If you’ve decided that it’s time to buy a new boiler, you need to consider the different types available so you can ensure that you get the right one for your needs.

Boilers represent a significant financial outlay, but they are an important investment if you want a reliable and safe central heating and hot water system.

Worth the initial investment, over time, a new, more energy efficient boiler will save you money on your heating bills.

Before you decide on which type of boiler is most suited to your property, consider the following points:

The most common boiler sizes

How many people live in your house? How many radiators does your boiler need to feed?

Boilers come in a variety of sizes, here are four of the most popular:

  • 24-25kw – suitable for flats and houses with 2-3 bedrooms, with up to 10 radiators
  • 28-30kw – suitable for 3-4 bedroom properties with up to 15 radiators
  • 33-35kw – suitable for larger houses with up to 20 radiators
  • 40kw – as above

Location

Where do you want to install your new boiler? How much room do you have?

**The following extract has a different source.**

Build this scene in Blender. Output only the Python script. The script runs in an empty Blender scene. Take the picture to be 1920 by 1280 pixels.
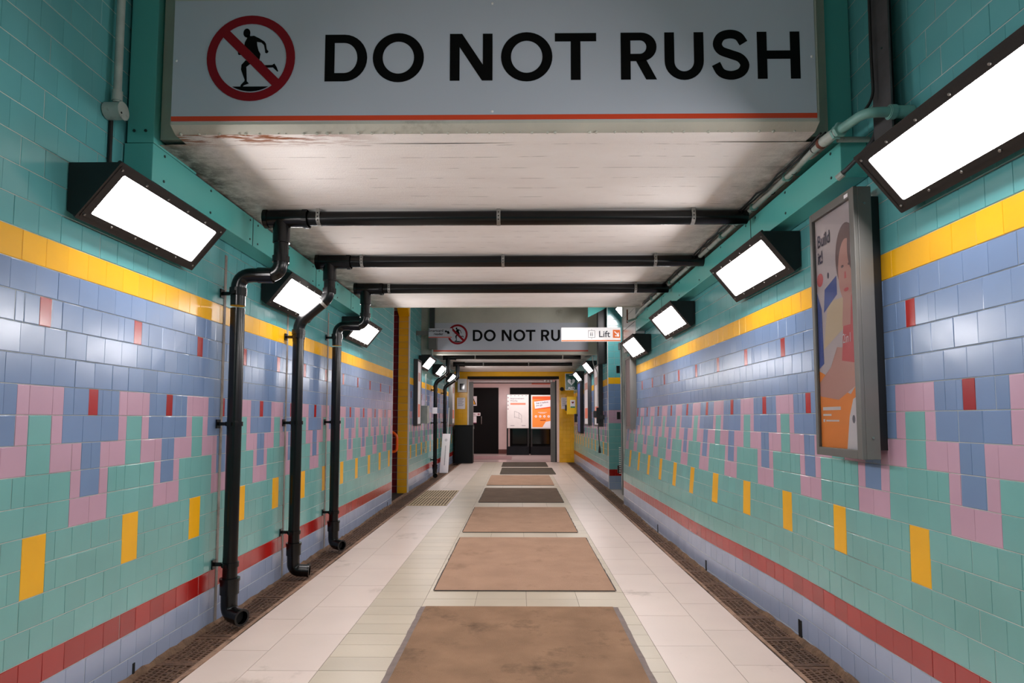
import bpy, bmesh, math, random
from mathutils import Vector, Matrix
random.seed(7)
C = bpy.context.scene.collection
PI = math.pi

# ------------------------------------------------------------------ materials
def lin(c):
    r = []
    for v in c:
        v = v / 255.0
        r.append(v / 12.92 if v <= 0.04045 else ((v + 0.055) / 1.055) ** 2.4)
    return (r[0], r[1], r[2], 1.0)

def mat(name, rgb, rough=0.5, metal=0.0, coat=0.0, var=0.0, island=0.0, bump=0.0, bscale=40.0, nscale=6.0,
        dirt=None, dirt_amt=0.0, stretch=(1, 1, 1), spec=0.5, emit=0.0, objrand=0.0, alpha=None):
    m = bpy.data.materials.new(name); m.use_nodes = True
    nt = m.node_tree; N = nt.nodes; Lk = nt.links
    b = N['Principled BSDF']
    base = lin(rgb)
    b.inputs['Base Color'].default_value = base
    b.inputs['Roughness'].default_value = rough
    b.inputs['Metallic'].default_value = metal
    b.inputs['Coat Weight'].default_value = coat
    b.inputs['Specular IOR Level'].default_value = spec
    tc = N.new('ShaderNodeTexCoord')
    mp = N.new('ShaderNodeMapping'); mp.inputs['Scale'].default_value = stretch
    Lk.new(tc.outputs['Object'], mp.inputs['Vector'])
    col = None
    if var or dirt or island or objrand:
        rgbn = N.new('ShaderNodeRGB'); rgbn.outputs[0].default_value = base; col = rgbn.outputs[0]
    if var:
        n = N.new('ShaderNodeTexNoise'); n.inputs['Scale'].default_value = nscale; n.inputs['Detail'].default_value = 6
        Lk.new(mp.outputs[0], n.inputs['Vector'])
        mr = N.new('ShaderNodeMapRange'); mr.inputs['From Min'].default_value = 0.3; mr.inputs['From Max'].default_value = 0.7
        mr.inputs['To Min'].default_value = 1 - var; mr.inputs['To Max'].default_value = 1 + var * 0.5
        Lk.new(n.outputs['Fac'], mr.inputs['Value'])
        hs = N.new('ShaderNodeHueSaturation'); Lk.new(mr.outputs[0], hs.inputs['Value']); Lk.new(col, hs.inputs['Color']); col = hs.outputs[0]
    if island or objrand:
        if island:
            g = N.new('ShaderNodeNewGeometry'); src = g.outputs['Random Per Island']; a = island
        else:
            g = N.new('ShaderNodeObjectInfo'); src = g.outputs['Random']; a = objrand
        mr = N.new('ShaderNodeMapRange'); mr.inputs['To Min'].default_value = 1 - a; mr.inputs['To Max'].default_value = 1 + a
        Lk.new(src, mr.inputs['Value'])
        hs = N.new('ShaderNodeHueSaturation'); Lk.new(mr.outputs[0], hs.inputs['Value']); Lk.new(col, hs.inputs['Color']); col = hs.outputs[0]
    if dirt:
        n = N.new('ShaderNodeTexNoise'); n.inputs['Scale'].default_value = nscale * 0.6; n.inputs['Detail'].default_value = 9
        n.inputs['Roughness'].default_value = 0.7
        Lk.new(mp.outputs[0], n.inputs['Vector'])
        mr = N.new('ShaderNodeMapRange'); mr.inputs['From Min'].default_value = 0.62 - dirt_amt * 0.3; mr.inputs['From Max'].default_value = 0.72
        Lk.new(n.outputs['Fac'], mr.inputs['Value'])
        mx = N.new('ShaderNodeMixRGB'); mx.inputs[2].default_value = lin(dirt)
        Lk.new(mr.outputs[0], mx.inputs[0]); Lk.new(col, mx.inputs[1]); col = mx.outputs[0]
    if col is not None: Lk.new(col, b.inputs['Base Color'])
    if bump:
        n = N.new('ShaderNodeTexNoise'); n.inputs['Scale'].default_value = bscale; n.inputs['Detail'].default_value = 4
        Lk.new(mp.outputs[0], n.inputs['Vector'])
        bp = N.new('ShaderNodeBump'); bp.inputs['Strength'].default_value = bump; bp.inputs['Distance'].default_value = 0.01
        Lk.new(n.outputs['Fac'], bp.inputs['Height']); Lk.new(bp.outputs[0], b.inputs['Normal'])
    if emit:
        b.inputs['Emission Color'].default_value = base; b.inputs['Emission Strength'].default_value = emit
    return m

def tile(name, rgb, isl=0.07):
    return mat(name, rgb, rough=0.21, island=isl, bump=0.05, bscale=14, var=0.06, nscale=3, spec=.85)

M = {
 'teal': tile('tile_teal', (94, 164, 167), .05), 'green': tile('tile_green', (115, 172, 169), .035), 'blue': tile('tile_blue', (114, 138, 176), .05),
 'peri': tile('tile_periwinkle', (152, 164, 190), .04), 'pink': tile('tile_pink', (192, 154, 174), .03), 'yellow': tile('tile_yellow', (238, 176, 24), .05),
 'red': tile('tile_red', (160, 24, 20), .14), 'darkred': tile('tile_maroon', (112, 16, 26), .06),
 'grout': mat('grout', (186, 190, 184), .85, var=.35, nscale=1.3, dirt=(70, 66, 62), dirt_amt=.35, bump=.2),
 'tealpaint': mat('teal_painted_steel', (92, 178, 172), .2, var=.05, nscale=1.5, bump=.06, bscale=3),
 'tealseam': mat('dark_teal_seam', (20, 50, 48), .6),
 'black': mat('black_powder_coat', (13, 13, 15), .42, bump=.05, bscale=90),
 'pipe': mat('black_gloss_plastic_pipe', (7, 7, 8), .24, var=.2, nscale=9, spec=.35, dirt=(40, 36, 32), dirt_amt=.0, bump=.05, bscale=6),
 'pipein': mat('black_pipe_inside', (6, 6, 6), .8),
 'steel': mat('galvanised_strap', (150, 148, 144), .45, metal=.8, var=.3, nscale=30),
 'stainless': mat('brushed_stainless', (170, 165, 162), .28, metal=.9, var=.15, nscale=4, stretch=(1, 1, .1)),
 'greymetal': mat('grey_anodised_frame', (108, 106, 103), .42, metal=.3, var=.06),
 'darkgrey': mat('dark_grey_metal', (62, 62, 64), .4, metal=.2, var=.1),
 'conduit': mat('grey_painted_conduit', (165, 174, 168), .4, var=.2, nscale=8, dirt=(96, 72, 52), dirt_amt=.1),
 'tealconduit': mat('teal_painted_conduit', (112, 160, 152), .35, var=.2, nscale=8, dirt=(70, 60, 50), dirt_amt=.1),
 'rust': mat('rusty_collar', (98, 52, 36), .8, var=.4, nscale=20),
 'cable': mat('black_cable', (14, 14, 15), .5), 'whitecable': mat('white_cable', (190, 188, 184), .5),
 'tray': mat('dusty_cable_tray', (64, 62, 64), .6, var=.3, nscale=10),
 'signwhite': mat('white_sign_enamel', (180, 184, 196), .32, var=.03, nscale=2),
 'signblack': mat('sign_black', (4, 4, 5), .5, spec=.12), 'signred': mat('sign_red', (128, 14, 28), .4, spec=.25), 'signorange': mat('sign_orange_red', (205, 66, 34), .4),
 'floorw': mat('pale_floor_tile', (212, 194, 184), .33, island=.03, var=.06, nscale=1.6, dirt=(150, 132, 118), dirt_amt=.12, bump=.04, bscale=60),
 'floorb': mat('beige_floor_tile', (186, 172, 152), .36, island=.05, var=.08, nscale=2, bump=.04, bscale=60),
 'floorg': mat('floor_joint', (110, 98, 86), .9),
 'grate': mat('rusty_drain_grate', (100, 72, 54), .8, var=.45, nscale=14, dirt=(66, 46, 32), dirt_amt=.55, bump=.8, bscale=70, objrand=.22),
 'channel': mat('dark_drain_channel', (34, 24, 18), .95, var=.4, nscale=20),
 'dirt': mat('caked_brown_dirt', (112, 86, 66), .95, var=.4, nscale=9, bump=1, bscale=45, dirt=(56, 40, 30), dirt_amt=.4),
 'lip': mat('worn_drain_lip', (150, 118, 96), .8, var=.35, nscale=10, dirt=(70, 48, 36), dirt_amt=.3, bump=.5, bscale=50),
 'matb': mat('brown_carpet_mat', (164, 130, 104), .95, var=.22, nscale=3.2, bump=1, bscale=260, dirt=(104, 84, 68), dirt_amt=.28, spec=.1),
 'matp': mat('faded_brown_carpet_mat', (188, 152, 128), .95, var=.1, nscale=3, bump=1, bscale=260, dirt=(160, 128, 106), dirt_amt=.2, spec=.1),
 'matg': mat('dull_brown_carpet_mat', (126, 106, 92), .95, var=.16, nscale=3, bump=1, bscale=260, spec=.1),
 'matd': mat('dark_grey_brown_mat', (96, 86, 76), .95, var=.15, nscale=3, bump=1, bscale=260, spec=.1),
 'matu': mat('purplish_mat', (140, 112, 112), .95, var=.1, nscale=3, bump=1, bscale=260, spec=.1),
 'matedge': mat('mat_rubber_edge', (120, 104, 98), .7, var=.25, nscale=12), 'matedged': mat('mat_dark_edge', (58, 48, 44), .8),
 'concrete': mat('pale_concrete', (186, 184, 172), .8, var=.16, nscale=1.5, bump=.5, bscale=20, dirt=(120, 112, 96), dirt_amt=.12),
 'white': mat('white_paint', (222, 218, 216), .45, var=.04), 'whitepanel': mat('white_cladding', (205, 202, 200), .25, var=.05),
 'yellowpaint': mat('yellow_glazed_column', (236, 176, 14), .25, var=.05, nscale=6),
 'yellowbox': mat('yellow_plastic', (250, 200, 10), .35),
 'pinkwall': mat('pale_pink_plaster', (236, 212, 210), .6, var=.03), 'roomfloor': mat('polished_pink_floor', (214, 190, 186), .15, var=.05),
 'blackdoor': mat('matt_black_door', (7, 6, 7), .6, spec=.15), 'darkglass': mat('dark_door_glass', (8, 9, 14), .1), 'kick': mat('scuffed_kick_plate', (14, 16, 22), .4, var=.4, nscale=5, spec=.2),
 'cabinet': mat('charcoal_cabinet', (13, 16, 18), .55, spec=.2), 'skirt': mat('brown_skirting', (104, 60, 54), .4),
 'orange': mat('orange_gloss_handrail', (240, 92, 20), .2), 'lightorange': mat('poster_orange', (248, 146, 62), .45), 'posterorange': mat('poster_deep_orange', (240, 92, 40), .45),
 'paper': mat('paper_white', (238, 232, 236), .6), 'greytext': mat('grey_print', (120, 116, 128), .6), 'salmon': mat('poster_salmon', (244, 130, 104), .5),
 'warnyellow': mat('warning_yellow', (245, 170, 20), .5), 'aedgreen': mat('aed_green', (16, 74, 66), .35), 'leafgreen': mat('leaf_green', (34, 140, 86), .5),
 'magenta': mat('notice_purple', (110, 30, 70), .5), 'postblue': mat('poster_blue', (70, 90, 160), .4), 'skin': mat('poster_skin', (208, 156, 144), .5), 'hair': mat('poster_hair', (120, 92, 92), .5),
 'posterbg': mat('poster_pale_lilac', (212, 198, 200), .35), 'posterred': mat('poster_rose', (208, 96, 100), .5), 'postercream': mat('poster_cream', (222, 200, 168), .5),
 'navy': mat('poster_navy', (44, 36, 70), .5), 'gratew': mat('cream_grille_bar', (206, 184, 144), .6, var=.1), 'grateb': mat('brown_grille_gap', (104, 84, 62), .85, var=.2),
 'mortar': mat('dark_opening', (14, 12, 11), .9), 'stainrust': mat('rust_stain', (150, 78, 28), .9, var=.5, nscale=30),
 'wallstrip': mat('grey_brown_wall_strip', (150, 142, 136), .8, var=.3, nscale=4, dirt=(84, 72, 62), dirt_amt=.35, bump=.4),
 'weed': mat('small_weed', (70, 84, 40), .8),
}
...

The most cost-effective option is to have your new boiler installed in the same place as the one you’re replacing, as the pipes needed will already be in place. However, you need to consider space for a cylinder and possibly a tank too, depending on the type of boiler you choose.

Energy efficiency

By law, all new boilers must be a ‘condensing’ type in order to meet energy efficiency requirements.

Warranty and parts

Does your boiler come with a warranty, and if so, how long is it? What does it cover? What is the cost and availability of parts if something goes wrong when the warranty has expired?

Scrappage schemes/grants

It’s worth doing some research into old boiler scrappage schemes or any funding that might be available if you’re replacing your boiler.

System flush

Check the terms of any warranty offered, as it may be invalid if you don’t also have your system flushed during installation, to remove the build up of sludge that can occur over time.

Water pressure

It’s essential that your cold water flow rate is tested to ensure that it can cope with the minimum requirements for combi boilers.

Installation time

Depending on the type of boiler you choose, installation time can be anything from a day’s work to two or three days. If you’re converting from a system boiler to a combi boiler, expect to be without heating and hot water for at least one day and night.